2006年05月19日 00時25分45秒 | 読書歴
■ストーリ
 父子家庭に起こる愛の奇跡。
 雨の季節になったら戻ってくる、という言葉を残してなくなった澪。
 ある雨の日、本当に澪が父親たくみと息子ゆうじの前に現れる。
 しかし、澪はすべての記憶を無くしていた。

■感想 ☆☆
 映像化された作品がある場合、映像から見るべきか
 原作から読むべきかはかなり悩ましい問題である。
 ただ、人の想像力はかなり奔放で個性的なために、文字から得た
 イメージがものの見事に他人のイメージと一致することは少ない。
 というよりも絶対にありえない。

 だからこそ、私はどちらも未見の場合は映像作品から
 見ることにしている。
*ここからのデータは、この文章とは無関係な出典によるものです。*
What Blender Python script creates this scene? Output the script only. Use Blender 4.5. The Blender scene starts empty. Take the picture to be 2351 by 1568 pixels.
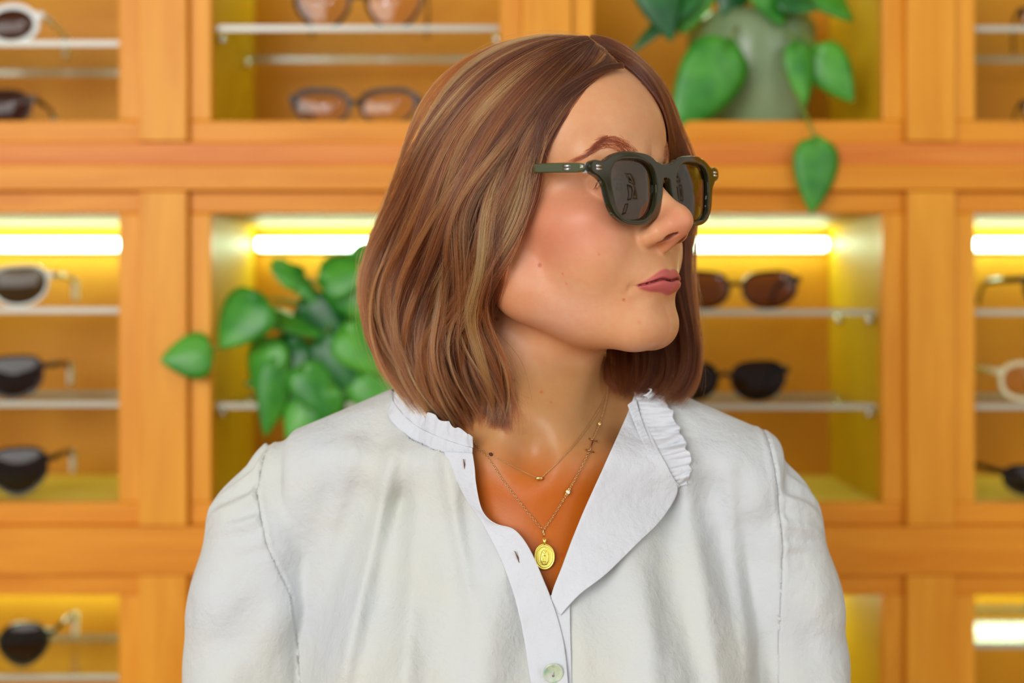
import bpy, bmesh, math, random
import numpy as np
from mathutils import Vector, Matrix
from mathutils.bvhtree import BVHTree

S = bpy.context.scene
COL = S.collection
random.seed(7)
RNG = np.random.default_rng(7)

# ------------------------------------------------------------------ camera
CAM = (0.0, -1.0, 1.5)
cam_d = bpy.data.cameras.new('camera')
cam = bpy.data.objects.new('camera', cam_d)
COL.objects.link(cam)
cam.location = CAM
cam.rotation_euler = (math.pi / 2, 0, 0)
cam_d.sensor_width = 36.0
cam_d.lens = 3226.0 / 2351.0 * 36.0
cam_d.shift_y = -64.0 / 2351.0
cam_d.clip_start = 0.05
cam_d.dof.use_dof = True
cam_d.dof.focus_distance = 0.945
cam_d.dof.aperture_fstop = 3.0
cam_d.dof.aperture_blades = 0
S.camera = cam

# ------------------------------------------------------------------ view
S.view_settings.view_transform = 'Standard'
S.view_settings.look = 'None'
S.view_settings.gamma = 1.0
S.view_settings.use_curve_mapping = False
S.view_settings.exposure = -0.35
S.cycles.max_bounces = 8
S.cycles.diffuse_bounces = 3
S.cycles.glossy_bounces = 4
S.cycles.transmission_bounces = 6
S.cycles.transparent_max_bounces = 16
S.cycles.caustics_reflective = False
S.cycles.caustics_refractive = False
S.cycles.use_denoising = True
S.cycles.sample_clamp_indirect = 6.0

# ------------------------------------------------------------------ world (overcast daylight outside the shopfront)
W = bpy.data.worlds.new('World'); S.world = W; W.use_nodes = True
bg = W.node_tree.nodes['Background']
bg.inputs[0].default_value = (0.90, 0.96, 1.0, 1)
bg.inputs[1].default_value = 0.68

def area(name, loc, target, sx, sy, power, col):
    l = bpy.data.lights.new(name, 'AREA'); l.shape = 'RECTANGLE'; l.size = sx; l.size_y = sy
    l.energy = power; l.color = col
    o = bpy.data.objects.new(name, l); COL.objects.link(o); o.location = loc
    d = Vector(target) - Vector(loc)
    o.rotation_euler = d.to_track_quat('-Z', 'Y').to_euler()
    return o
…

映像化してから読むと、自分の想像が
 固定されているため、覆されることがない。
 だから、どちらかというとこの順番のほうが
 がっかりする確率も低いような気がするのだ。

 しかし、この作品は違った。見事に映像作品が勝ってしまった。
 映画化もドラマ化もされた作品だが、私には映画の印象が強すぎて
 映画のヒロインが文章の世界を文字を越えてしまった。
 読んでも読んでも映画の中でのシーンが映像として流れてくる。
 あまつさえ、映画オリジナルの場面を「あの場面の描写がない。」と
 恨めしく思ってしまう。
 それぐらい映画の中の澪と匠はこの作品のイメージとよく合っていた。
 そして映画オリジナルの小さなエピソードがこの作品の
 延長線上にあるものとして探してしまうくらい、この作品の雰囲気を
 よくつかんだものだったのだろう。

 市川さんの作品の不思議な雰囲気、透明感溢れる文章は
 この作品でも健在だ。なのに映画のほうを懐かしく思い返してしまう。
 映画を先に見るか、原作を先に読むか。難しい問題だ。